## Begin
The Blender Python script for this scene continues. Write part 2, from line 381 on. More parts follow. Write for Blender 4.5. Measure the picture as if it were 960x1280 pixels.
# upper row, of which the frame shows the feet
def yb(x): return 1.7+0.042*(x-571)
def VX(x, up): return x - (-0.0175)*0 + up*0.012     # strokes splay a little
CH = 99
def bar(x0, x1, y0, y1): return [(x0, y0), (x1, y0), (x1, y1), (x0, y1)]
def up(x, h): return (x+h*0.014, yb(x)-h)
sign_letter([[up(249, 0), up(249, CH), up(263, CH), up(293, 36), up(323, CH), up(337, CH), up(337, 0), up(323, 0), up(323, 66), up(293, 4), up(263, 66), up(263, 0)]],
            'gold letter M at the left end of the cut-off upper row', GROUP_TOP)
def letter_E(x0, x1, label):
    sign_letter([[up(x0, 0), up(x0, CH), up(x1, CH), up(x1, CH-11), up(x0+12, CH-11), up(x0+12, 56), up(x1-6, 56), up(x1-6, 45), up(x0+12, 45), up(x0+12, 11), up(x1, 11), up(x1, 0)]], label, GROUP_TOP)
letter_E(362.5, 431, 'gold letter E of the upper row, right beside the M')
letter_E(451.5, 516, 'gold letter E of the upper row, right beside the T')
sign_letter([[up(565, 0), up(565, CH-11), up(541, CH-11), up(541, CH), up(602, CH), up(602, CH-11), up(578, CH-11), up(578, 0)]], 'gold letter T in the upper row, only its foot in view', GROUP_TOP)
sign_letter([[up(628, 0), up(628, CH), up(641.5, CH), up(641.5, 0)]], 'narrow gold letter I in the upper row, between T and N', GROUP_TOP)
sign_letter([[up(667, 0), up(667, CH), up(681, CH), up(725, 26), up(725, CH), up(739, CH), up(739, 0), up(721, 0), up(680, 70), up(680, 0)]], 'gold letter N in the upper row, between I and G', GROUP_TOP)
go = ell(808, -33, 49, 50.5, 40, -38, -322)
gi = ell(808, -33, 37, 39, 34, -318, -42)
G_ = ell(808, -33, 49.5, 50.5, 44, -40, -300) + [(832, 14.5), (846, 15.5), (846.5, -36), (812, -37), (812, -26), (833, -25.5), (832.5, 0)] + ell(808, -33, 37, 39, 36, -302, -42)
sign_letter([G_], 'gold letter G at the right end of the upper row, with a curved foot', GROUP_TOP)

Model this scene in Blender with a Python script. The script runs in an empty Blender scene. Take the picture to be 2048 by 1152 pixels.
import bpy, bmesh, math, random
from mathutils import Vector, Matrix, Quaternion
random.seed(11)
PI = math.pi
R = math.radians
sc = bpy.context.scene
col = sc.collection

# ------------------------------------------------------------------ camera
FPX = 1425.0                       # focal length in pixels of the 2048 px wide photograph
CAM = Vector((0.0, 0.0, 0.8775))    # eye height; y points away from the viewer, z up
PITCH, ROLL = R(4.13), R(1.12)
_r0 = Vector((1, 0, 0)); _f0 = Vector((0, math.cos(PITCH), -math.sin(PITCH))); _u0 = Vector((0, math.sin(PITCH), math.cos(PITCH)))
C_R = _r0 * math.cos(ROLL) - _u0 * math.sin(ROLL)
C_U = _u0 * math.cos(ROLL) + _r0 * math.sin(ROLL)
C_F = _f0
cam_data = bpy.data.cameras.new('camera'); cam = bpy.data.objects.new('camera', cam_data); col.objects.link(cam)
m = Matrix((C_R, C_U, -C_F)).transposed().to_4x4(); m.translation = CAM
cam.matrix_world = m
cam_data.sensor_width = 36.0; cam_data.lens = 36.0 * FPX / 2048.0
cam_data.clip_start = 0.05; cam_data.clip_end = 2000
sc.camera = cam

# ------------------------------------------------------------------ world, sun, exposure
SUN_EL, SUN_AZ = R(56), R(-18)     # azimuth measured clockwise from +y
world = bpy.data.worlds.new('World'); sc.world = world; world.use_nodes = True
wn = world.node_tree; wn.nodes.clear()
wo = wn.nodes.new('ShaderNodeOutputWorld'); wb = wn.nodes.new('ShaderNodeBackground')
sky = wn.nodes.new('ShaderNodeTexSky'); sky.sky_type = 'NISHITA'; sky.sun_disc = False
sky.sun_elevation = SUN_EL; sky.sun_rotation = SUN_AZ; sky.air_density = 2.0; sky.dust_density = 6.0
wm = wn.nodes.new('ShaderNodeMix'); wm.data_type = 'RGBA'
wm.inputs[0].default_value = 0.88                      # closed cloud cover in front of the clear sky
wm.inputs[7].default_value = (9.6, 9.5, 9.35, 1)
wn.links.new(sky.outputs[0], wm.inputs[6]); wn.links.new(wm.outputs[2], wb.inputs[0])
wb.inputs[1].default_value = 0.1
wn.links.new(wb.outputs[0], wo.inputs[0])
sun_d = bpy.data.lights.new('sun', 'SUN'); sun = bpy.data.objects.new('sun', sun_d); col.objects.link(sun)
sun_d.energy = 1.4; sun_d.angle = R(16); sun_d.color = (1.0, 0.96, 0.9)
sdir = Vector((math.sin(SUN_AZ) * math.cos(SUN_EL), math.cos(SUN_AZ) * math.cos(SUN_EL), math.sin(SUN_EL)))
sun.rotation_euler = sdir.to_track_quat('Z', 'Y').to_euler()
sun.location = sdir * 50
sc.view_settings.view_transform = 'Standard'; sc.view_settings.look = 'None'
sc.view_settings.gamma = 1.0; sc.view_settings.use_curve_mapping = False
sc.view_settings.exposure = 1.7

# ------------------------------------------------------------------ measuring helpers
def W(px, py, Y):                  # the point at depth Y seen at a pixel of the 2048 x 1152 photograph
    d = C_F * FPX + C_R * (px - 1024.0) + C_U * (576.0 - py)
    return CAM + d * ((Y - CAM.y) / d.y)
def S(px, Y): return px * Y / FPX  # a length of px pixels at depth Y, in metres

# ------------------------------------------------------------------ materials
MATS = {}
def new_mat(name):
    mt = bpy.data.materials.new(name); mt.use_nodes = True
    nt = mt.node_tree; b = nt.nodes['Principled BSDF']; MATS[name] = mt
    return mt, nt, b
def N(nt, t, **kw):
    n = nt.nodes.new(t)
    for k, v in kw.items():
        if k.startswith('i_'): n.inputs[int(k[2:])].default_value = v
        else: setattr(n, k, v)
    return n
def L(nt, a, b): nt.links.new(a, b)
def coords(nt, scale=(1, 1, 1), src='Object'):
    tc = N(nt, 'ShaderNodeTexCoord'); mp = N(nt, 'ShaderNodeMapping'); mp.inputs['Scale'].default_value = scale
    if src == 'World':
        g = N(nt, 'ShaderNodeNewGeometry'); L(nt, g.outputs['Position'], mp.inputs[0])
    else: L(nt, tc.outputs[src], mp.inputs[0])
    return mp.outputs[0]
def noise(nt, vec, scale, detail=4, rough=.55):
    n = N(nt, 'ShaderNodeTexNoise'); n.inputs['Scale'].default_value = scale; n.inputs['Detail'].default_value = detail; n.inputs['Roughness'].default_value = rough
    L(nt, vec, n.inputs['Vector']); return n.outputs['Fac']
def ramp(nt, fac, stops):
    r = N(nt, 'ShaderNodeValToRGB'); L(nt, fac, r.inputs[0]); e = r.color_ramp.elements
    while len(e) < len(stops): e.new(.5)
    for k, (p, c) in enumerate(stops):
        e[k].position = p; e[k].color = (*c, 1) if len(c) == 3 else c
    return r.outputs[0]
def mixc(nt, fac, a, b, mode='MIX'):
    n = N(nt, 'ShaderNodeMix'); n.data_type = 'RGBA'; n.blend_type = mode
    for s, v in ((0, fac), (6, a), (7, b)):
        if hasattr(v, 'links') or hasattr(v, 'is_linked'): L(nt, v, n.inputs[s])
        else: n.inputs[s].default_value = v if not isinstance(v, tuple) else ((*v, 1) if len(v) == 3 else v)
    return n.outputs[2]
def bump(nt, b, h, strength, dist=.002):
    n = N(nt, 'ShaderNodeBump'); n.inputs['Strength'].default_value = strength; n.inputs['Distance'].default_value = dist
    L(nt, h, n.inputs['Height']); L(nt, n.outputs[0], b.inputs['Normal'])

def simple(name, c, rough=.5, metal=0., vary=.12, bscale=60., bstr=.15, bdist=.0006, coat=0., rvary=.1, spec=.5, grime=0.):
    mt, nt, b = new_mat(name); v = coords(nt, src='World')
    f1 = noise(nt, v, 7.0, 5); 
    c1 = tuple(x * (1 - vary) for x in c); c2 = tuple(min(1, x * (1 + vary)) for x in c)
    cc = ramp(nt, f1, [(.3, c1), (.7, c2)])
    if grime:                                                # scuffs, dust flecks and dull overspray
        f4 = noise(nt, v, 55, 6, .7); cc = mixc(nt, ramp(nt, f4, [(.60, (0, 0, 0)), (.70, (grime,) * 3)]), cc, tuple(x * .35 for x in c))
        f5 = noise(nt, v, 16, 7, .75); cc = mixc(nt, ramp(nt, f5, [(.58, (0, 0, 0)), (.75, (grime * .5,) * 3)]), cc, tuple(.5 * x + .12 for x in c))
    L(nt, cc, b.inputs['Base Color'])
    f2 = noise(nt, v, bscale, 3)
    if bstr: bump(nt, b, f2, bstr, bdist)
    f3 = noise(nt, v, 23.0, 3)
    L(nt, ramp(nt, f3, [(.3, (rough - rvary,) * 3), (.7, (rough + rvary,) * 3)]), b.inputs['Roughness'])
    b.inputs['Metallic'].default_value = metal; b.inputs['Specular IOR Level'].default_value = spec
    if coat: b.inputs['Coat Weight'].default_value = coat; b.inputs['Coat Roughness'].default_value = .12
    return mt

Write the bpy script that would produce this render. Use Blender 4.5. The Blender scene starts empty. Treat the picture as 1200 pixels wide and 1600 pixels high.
## End
Set exercise:
Reproduce the lines exactly, from the line that contains "Model this scene" through the line that contains "sc.camera = cam", and nothing more.

Task result:
Model this scene in Blender with a Python script. The script runs in an empty Blender scene. Take the picture to be 2048 by 1152 pixels.
import bpy, bmesh, math, random
from mathutils import Vector, Matrix, Quaternion
random.seed(11)
PI = math.pi
R = math.radians
sc = bpy.context.scene
col = sc.collection

# ------------------------------------------------------------------ camera
FPX = 1425.0                       # focal length in pixels of the 2048 px wide photograph
CAM = Vector((0.0, 0.0, 0.8775))    # eye height; y points away from the viewer, z up
PITCH, ROLL = R(4.13), R(1.12)
_r0 = Vector((1, 0, 0)); _f0 = Vector((0, math.cos(PITCH), -math.sin(PITCH))); _u0 = Vector((0, math.sin(PITCH), math.cos(PITCH)))
C_R = _r0 * math.cos(ROLL) - _u0 * math.sin(ROLL)
C_U = _u0 * math.cos(ROLL) + _r0 * math.sin(ROLL)
C_F = _f0
cam_data = bpy.data.cameras.new('camera'); cam = bpy.data.objects.new('camera', cam_data); col.objects.link(cam)
m = Matrix((C_R, C_U, -C_F)).transposed().to_4x4(); m.translation = CAM
cam.matrix_world = m
cam_data.sensor_width = 36.0; cam_data.lens = 36.0 * FPX / 2048.0
cam_data.clip_start = 0.05; cam_data.clip_end = 2000
sc.camera = cam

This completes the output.